Work to be completed
Any picture among the records should be left out, please; retype the rest exactly.

Given entries
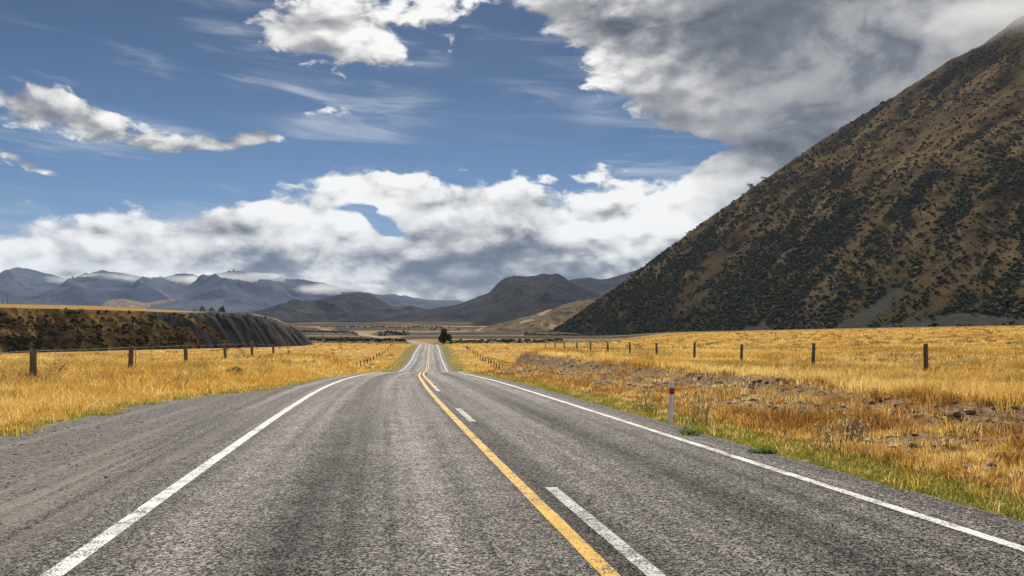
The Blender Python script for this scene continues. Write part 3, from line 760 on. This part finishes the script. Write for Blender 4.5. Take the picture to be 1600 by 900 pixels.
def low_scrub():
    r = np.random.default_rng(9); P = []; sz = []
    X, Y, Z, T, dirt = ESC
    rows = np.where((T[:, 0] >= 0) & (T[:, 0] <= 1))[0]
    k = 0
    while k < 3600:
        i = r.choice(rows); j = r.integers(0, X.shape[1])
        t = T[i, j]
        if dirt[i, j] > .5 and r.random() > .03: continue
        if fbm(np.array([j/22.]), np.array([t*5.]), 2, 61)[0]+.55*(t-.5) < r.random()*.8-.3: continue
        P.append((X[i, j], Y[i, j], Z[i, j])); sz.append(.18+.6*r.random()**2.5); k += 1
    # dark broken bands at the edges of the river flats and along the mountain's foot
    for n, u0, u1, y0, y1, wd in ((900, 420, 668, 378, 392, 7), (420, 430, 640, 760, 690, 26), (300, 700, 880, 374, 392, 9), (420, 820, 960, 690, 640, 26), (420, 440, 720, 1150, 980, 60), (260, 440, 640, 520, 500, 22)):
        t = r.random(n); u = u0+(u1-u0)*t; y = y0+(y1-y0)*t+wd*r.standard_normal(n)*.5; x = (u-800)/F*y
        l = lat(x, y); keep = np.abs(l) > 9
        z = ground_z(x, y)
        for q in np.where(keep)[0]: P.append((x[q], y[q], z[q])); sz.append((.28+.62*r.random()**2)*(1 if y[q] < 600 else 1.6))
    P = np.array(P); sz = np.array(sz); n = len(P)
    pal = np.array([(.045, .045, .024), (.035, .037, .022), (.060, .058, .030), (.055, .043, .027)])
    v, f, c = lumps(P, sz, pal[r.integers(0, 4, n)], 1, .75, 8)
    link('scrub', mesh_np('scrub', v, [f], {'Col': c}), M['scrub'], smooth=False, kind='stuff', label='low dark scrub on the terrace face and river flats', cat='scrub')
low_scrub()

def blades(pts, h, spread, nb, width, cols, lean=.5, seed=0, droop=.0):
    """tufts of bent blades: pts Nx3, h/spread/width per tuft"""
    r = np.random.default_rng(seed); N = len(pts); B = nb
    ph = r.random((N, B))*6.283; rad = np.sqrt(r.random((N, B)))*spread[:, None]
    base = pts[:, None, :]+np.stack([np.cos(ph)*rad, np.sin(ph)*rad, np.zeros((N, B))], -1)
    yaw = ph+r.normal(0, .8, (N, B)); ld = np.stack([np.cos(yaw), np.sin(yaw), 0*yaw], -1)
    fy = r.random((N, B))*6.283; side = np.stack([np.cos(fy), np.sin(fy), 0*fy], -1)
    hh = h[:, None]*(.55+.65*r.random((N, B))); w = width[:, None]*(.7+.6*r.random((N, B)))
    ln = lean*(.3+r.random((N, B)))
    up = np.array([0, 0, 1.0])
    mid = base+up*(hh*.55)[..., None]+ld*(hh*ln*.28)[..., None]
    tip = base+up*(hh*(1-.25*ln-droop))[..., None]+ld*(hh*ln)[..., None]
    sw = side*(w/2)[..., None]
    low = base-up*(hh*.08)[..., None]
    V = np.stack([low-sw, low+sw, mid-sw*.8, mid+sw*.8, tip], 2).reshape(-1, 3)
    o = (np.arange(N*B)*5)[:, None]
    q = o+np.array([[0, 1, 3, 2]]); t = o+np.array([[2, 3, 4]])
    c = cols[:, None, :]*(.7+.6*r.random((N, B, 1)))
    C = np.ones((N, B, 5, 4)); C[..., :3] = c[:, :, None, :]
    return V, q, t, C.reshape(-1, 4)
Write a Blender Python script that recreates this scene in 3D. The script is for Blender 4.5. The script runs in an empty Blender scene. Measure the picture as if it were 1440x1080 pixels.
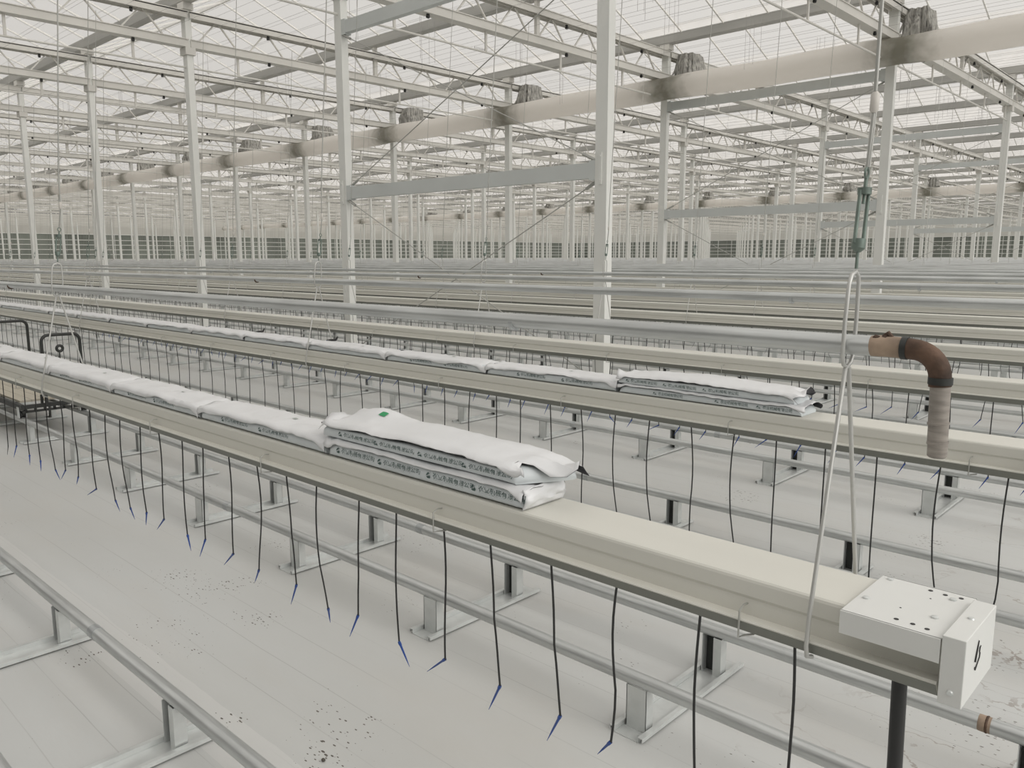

Exercise answer
The Blender Python script for this scene continues. Write part 3, from line 760 on. This part finishes the script. Write for Blender 4.5. Take the picture to be 1600 by 900 pixels.
def low_scrub():
    r = np.random.default_rng(9); P = []; sz = []
    X, Y, Z, T, dirt = ESC
    rows = np.where((T[:, 0] >= 0) & (T[:, 0] <= 1))[0]
    k = 0
    while k < 3600:
        i = r.choice(rows); j = r.integers(0, X.shape[1])
        t = T[i, j]
        if dirt[i, j] > .5 and r.random() > .03: continue
        if fbm(np.array([j/22.]), np.array([t*5.]), 2, 61)[0]+.55*(t-.5) < r.random()*.8-.3: continue
        P.append((X[i, j], Y[i, j], Z[i, j])); sz.append(.18+.6*r.random()**2.5); k += 1
    # dark broken bands at the edges of the river flats and along the mountain's foot
    for n, u0, u1, y0, y1, wd in ((900, 420, 668, 378, 392, 7), (420, 430, 640, 760, 690, 26), (300, 700, 880, 374, 392, 9), (420, 820, 960, 690, 640, 26), (420, 440, 720, 1150, 980, 60), (260, 440, 640, 520, 500, 22)):
        t = r.random(n); u = u0+(u1-u0)*t; y = y0+(y1-y0)*t+wd*r.standard_normal(n)*.5; x = (u-800)/F*y
        l = lat(x, y); keep = np.abs(l) > 9
        z = ground_z(x, y)
        for q in np.where(keep)[0]: P.append((x[q], y[q], z[q])); sz.append((.28+.62*r.random()**2)*(1 if y[q] < 600 else 1.6))
    P = np.array(P); sz = np.array(sz); n = len(P)
    pal = np.array([(.045, .045, .024), (.035, .037, .022), (.060, .058, .030), (.055, .043, .027)])
    v, f, c = lumps(P, sz, pal[r.integers(0, 4, n)], 1, .75, 8)
    link('scrub', mesh_np('scrub', v, [f], {'Col': c}), M['scrub'], smooth=False, kind='stuff', label='low dark scrub on the terrace face and river flats', cat='scrub')
low_scrub()

def blades(pts, h, spread, nb, width, cols, lean=.5, seed=0, droop=.0):
    """tufts of bent blades: pts Nx3, h/spread/width per tuft"""
    r = np.random.default_rng(seed); N = len(pts); B = nb
    ph = r.random((N, B))*6.283; rad = np.sqrt(r.random((N, B)))*spread[:, None]
    base = pts[:, None, :]+np.stack([np.cos(ph)*rad, np.sin(ph)*rad, np.zeros((N, B))], -1)
    yaw = ph+r.normal(0, .8, (N, B)); ld = np.stack([np.cos(yaw), np.sin(yaw), 0*yaw], -1)
    fy = r.random((N, B))*6.283; side = np.stack([np.cos(fy), np.sin(fy), 0*fy], -1)
    hh = h[:, None]*(.55+.65*r.random((N, B))); w = width[:, None]*(.7+.6*r.random((N, B)))
    ln = lean*(.3+r.random((N, B)))
    up = np.array([0, 0, 1.0])
    mid = base+up*(hh*.55)[..., None]+ld*(hh*ln*.28)[..., None]
    tip = base+up*(hh*(1-.25*ln-droop))[..., None]+ld*(hh*ln)[..., None]
    sw = side*(w/2)[..., None]
    low = base-up*(hh*.08)[..., None]
    V = np.stack([low-sw, low+sw, mid-sw*.8, mid+sw*.8, tip], 2).reshape(-1, 3)
    o = (np.arange(N*B)*5)[:, None]
    q = o+np.array([[0, 1, 3, 2]]); t = o+np.array([[2, 3, 4]])
    c = cols[:, None, :]*(.7+.6*r.random((N, B, 1)))
    C = np.ones((N, B, 5, 4)); C[..., :3] = c[:, :, None, :]
    return V, q, t, C.reshape(-1, 4)
Write a Blender Python script that recreates this scene in 3D. The script is for Blender 4.5. The script runs in an empty Blender scene. Measure the picture as if it were 1440x1080 pixels.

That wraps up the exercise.